И окончательно отметая все претензии русских, Бирнс добавил: «Ссылки советского правительства на то, что Иран может представлять опасность для СССР, столь же безосновательны, сколь были бы безосновательны ссылки США на то, что Эквадор угрожает США. Что касается иранской нефти, то еще во время Крымской конференции Стеттиниус и Иден заявили об отсутствии у США и Англии возражений против приобретения Советским Союзом нефтяных концессий в Иране. Следовательно, нежелание Советского Союза выводить войска из Ирана было вызвано стремлением советского правительства добиться от Ирана принять свои требования… Это создало у мирового общественного мнения впечатление, что СССР стремится в Иране к экспансии, так же как он осуществляет это в Европе. США вовсе не стремились оставить иранский вопрос в повестке дня Совета Безопасности. Наоборот, когда Советы сделали заявление об отводе войск из Ирана в течение шести недель, он, Бирнс, доверяя советскому правительству, предложил не обсуждать иранский вопрос до 6 мая, когда он оказался бы автоматически снятым с повестки дня, поскольку СССР выполнил бы свое обещание. Совет Безопасности согласился с этим, и иранский вопрос не обсуждался до тех пор, пока его снова не поднял сам того не желая Громыко, настаивая снять его с повестки дня. Это было весьма неразумным шагом советского представителя, который тем самым воскресил рассмотрение иранской проблемы».
Молотов в ответ возразил, что советское правительство не могло принять предложение Бевина, так как не знало, как отнесется к этому Тегеран. Впоследствии оказалось, что иранское правительство и общественные круги страны отрицательно восприняли предложения Бевина. Подчеркивая неприемлемость примера Бирнса с Эквадором, Молотов заметил, что «опасность со стороны Ирана Советскому Союзу проистекает из того факта, что Иран при наличии там враждебного СССР правительства может вновь попытаться, как это было в прошлом, столкнуть лбами СССР, с одной стороны, и США и Англию — с другой»[763].

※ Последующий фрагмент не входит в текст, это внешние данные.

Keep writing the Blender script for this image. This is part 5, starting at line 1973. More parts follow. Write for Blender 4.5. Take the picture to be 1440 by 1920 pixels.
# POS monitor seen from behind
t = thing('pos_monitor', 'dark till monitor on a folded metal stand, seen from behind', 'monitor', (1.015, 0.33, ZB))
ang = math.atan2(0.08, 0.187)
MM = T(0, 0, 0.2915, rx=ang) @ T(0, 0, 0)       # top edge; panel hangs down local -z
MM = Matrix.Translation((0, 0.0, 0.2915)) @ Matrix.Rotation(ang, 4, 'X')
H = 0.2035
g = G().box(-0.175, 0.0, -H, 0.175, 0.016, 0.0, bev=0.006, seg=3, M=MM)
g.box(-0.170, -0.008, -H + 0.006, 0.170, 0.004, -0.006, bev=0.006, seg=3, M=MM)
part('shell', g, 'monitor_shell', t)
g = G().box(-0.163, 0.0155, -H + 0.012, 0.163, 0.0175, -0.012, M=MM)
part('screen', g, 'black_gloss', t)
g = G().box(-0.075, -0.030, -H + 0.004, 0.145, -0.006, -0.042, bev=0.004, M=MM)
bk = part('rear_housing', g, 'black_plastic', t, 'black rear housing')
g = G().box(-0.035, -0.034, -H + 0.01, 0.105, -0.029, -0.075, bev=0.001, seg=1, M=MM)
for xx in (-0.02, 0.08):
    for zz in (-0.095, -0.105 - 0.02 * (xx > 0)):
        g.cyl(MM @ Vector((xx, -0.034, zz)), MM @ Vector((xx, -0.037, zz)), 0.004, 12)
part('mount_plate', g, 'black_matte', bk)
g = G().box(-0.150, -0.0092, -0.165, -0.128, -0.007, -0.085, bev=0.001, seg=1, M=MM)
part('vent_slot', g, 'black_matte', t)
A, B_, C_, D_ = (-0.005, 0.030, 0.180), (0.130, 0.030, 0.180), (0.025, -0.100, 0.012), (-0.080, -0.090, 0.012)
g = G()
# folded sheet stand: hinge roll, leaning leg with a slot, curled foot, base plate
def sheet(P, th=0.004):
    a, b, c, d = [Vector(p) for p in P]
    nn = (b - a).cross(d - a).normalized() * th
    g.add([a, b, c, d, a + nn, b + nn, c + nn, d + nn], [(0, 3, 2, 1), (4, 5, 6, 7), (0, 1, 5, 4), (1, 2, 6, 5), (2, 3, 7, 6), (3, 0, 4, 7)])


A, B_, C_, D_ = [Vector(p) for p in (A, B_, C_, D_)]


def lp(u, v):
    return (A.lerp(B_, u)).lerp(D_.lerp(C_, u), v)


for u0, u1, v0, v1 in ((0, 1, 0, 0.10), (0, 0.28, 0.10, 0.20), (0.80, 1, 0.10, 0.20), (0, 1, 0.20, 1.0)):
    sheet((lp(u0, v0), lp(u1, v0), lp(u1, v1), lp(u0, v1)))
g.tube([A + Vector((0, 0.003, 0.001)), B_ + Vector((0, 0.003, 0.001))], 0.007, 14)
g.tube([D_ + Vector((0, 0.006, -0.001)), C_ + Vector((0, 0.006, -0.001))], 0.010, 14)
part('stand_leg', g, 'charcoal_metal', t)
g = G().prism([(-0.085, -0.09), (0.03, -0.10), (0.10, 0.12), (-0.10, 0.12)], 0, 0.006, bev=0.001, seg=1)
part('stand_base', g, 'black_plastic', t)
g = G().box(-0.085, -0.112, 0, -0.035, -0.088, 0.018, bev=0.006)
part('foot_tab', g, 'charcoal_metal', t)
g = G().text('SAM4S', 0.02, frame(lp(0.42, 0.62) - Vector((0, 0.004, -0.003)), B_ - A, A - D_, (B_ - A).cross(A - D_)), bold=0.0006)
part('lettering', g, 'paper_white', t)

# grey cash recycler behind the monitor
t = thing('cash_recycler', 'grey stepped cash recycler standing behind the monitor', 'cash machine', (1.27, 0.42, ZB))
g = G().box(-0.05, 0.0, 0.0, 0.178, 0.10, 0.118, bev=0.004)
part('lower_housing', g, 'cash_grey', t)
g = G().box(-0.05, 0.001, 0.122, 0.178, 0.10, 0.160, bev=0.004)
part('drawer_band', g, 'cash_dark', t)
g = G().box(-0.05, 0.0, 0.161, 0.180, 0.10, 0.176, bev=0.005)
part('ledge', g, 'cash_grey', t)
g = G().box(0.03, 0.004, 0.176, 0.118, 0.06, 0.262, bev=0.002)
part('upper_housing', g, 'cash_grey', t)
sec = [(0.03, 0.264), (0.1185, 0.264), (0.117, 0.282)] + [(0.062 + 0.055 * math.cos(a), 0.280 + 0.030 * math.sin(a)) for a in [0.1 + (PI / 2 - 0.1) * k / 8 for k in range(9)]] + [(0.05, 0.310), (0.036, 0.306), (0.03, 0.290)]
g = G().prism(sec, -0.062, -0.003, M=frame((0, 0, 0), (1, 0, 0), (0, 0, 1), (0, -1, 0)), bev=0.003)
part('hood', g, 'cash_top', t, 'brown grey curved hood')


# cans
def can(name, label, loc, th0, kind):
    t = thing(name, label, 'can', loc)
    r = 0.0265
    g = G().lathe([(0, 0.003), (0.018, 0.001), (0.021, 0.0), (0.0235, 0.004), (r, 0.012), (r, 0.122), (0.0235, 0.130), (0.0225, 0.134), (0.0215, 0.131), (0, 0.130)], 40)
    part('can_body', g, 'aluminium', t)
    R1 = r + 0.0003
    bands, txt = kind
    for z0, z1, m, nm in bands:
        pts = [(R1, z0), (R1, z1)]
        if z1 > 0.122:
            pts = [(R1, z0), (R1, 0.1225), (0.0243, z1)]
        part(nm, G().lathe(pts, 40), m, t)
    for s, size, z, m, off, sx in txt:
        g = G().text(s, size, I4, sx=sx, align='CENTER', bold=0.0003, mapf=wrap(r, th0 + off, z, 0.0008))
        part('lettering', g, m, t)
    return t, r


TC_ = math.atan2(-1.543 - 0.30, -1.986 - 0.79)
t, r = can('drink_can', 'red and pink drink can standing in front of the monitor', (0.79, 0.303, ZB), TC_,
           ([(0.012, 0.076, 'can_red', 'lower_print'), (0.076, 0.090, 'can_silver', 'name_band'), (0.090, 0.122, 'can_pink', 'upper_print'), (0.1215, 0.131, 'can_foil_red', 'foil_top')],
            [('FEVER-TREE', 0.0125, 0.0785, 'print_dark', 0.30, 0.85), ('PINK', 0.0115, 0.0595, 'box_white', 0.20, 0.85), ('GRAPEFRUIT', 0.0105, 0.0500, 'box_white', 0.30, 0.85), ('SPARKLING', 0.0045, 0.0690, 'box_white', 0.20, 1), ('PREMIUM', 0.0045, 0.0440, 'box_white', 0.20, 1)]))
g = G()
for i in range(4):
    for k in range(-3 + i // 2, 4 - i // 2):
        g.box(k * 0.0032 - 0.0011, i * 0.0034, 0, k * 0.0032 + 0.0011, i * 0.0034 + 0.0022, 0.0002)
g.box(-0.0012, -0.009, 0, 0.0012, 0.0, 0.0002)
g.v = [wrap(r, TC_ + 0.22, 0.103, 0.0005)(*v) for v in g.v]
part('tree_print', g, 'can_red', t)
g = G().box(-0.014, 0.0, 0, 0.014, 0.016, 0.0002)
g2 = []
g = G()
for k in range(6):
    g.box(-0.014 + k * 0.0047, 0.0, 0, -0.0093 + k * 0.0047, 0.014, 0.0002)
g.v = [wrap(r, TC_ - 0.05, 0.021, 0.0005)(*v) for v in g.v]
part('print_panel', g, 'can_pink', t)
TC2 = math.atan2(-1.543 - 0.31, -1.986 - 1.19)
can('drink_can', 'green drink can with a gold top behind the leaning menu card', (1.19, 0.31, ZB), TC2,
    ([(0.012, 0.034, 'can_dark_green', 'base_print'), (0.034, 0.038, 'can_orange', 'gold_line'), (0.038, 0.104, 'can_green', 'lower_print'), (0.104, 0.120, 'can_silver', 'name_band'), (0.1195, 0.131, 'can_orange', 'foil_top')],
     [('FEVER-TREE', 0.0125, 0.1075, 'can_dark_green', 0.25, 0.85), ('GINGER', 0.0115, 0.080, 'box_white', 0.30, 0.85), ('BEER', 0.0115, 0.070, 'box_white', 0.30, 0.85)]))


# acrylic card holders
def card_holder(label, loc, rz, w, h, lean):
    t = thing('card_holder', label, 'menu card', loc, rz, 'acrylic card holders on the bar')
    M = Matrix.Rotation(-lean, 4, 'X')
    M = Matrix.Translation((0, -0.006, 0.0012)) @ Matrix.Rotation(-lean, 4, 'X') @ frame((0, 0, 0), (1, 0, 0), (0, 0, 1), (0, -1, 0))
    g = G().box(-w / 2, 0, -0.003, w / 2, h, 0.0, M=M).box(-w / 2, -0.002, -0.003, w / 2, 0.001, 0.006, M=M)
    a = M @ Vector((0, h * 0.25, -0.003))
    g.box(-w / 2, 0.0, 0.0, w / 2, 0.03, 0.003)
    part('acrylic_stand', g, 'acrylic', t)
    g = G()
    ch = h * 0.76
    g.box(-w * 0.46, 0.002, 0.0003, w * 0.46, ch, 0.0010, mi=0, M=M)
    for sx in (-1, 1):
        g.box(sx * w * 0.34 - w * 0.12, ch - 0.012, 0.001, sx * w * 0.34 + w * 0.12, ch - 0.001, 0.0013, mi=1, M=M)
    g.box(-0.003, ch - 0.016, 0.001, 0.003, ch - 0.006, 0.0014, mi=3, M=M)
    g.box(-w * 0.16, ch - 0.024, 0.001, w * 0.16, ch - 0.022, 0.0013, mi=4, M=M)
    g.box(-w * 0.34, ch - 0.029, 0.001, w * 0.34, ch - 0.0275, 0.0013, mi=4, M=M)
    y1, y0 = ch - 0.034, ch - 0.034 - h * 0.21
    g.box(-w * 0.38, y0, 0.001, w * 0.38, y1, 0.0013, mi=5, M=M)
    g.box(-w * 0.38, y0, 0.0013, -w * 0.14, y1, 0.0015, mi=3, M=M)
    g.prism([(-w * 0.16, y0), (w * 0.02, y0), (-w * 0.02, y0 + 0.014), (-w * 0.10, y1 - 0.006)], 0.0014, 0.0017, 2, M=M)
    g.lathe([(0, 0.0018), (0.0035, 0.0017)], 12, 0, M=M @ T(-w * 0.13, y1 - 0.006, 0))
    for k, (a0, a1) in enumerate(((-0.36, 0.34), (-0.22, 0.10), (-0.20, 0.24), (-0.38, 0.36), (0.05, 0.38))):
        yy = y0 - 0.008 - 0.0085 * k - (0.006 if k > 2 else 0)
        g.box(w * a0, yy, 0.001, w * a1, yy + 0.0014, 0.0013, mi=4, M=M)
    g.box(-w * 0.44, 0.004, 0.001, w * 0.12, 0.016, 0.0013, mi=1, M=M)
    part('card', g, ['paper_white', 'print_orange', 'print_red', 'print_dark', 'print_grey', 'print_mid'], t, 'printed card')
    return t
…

Начиная с последней недели апреля и до дня победы — 9 мая Советская Армия покидала Южный Азербайджан. В оставляемых населенных пунктах население трогательно прощалось со своими защитниками. В Ардебиле, Мараге, Резайе, Хое, Зенджане и других городах проводы были торжественными. 5 мая в Тебризе проститься с Советской Армией собрались 100 тысяч человек. Даже дипломатический корпус принял участие в этой акции. Вице-консул Р. Россоу писал по этому поводу: «Неожиданно начиная с 22 апреля советские боевые машины, танки, войска начали движение на север. 5 мая покинули и Тебриз. Однако, если быть точными, эвакуация до 6 мая, как было обещано, не завершилась»[764].
В те дни пресса США описывала «отход русских» как праздник. Вместе с тем на страницах прессы выражалось мнение, что американская общественность может проникнуться ложной мыслью, что «иранский вопрос окончательно решен». Журнал «Тайм» писал: «Несомненным фактом является то, что Россия никогда не желала неопределенной оккупации Северного Ирана. Она хотела, первое, наличия в Тегеране правительства, прислушивающегося к ее требованиям; и второе, дотянуться до иранской нефти. Именно на выполнение этих стремлений намекал Кавам при заключении русско-иранского договора»[765].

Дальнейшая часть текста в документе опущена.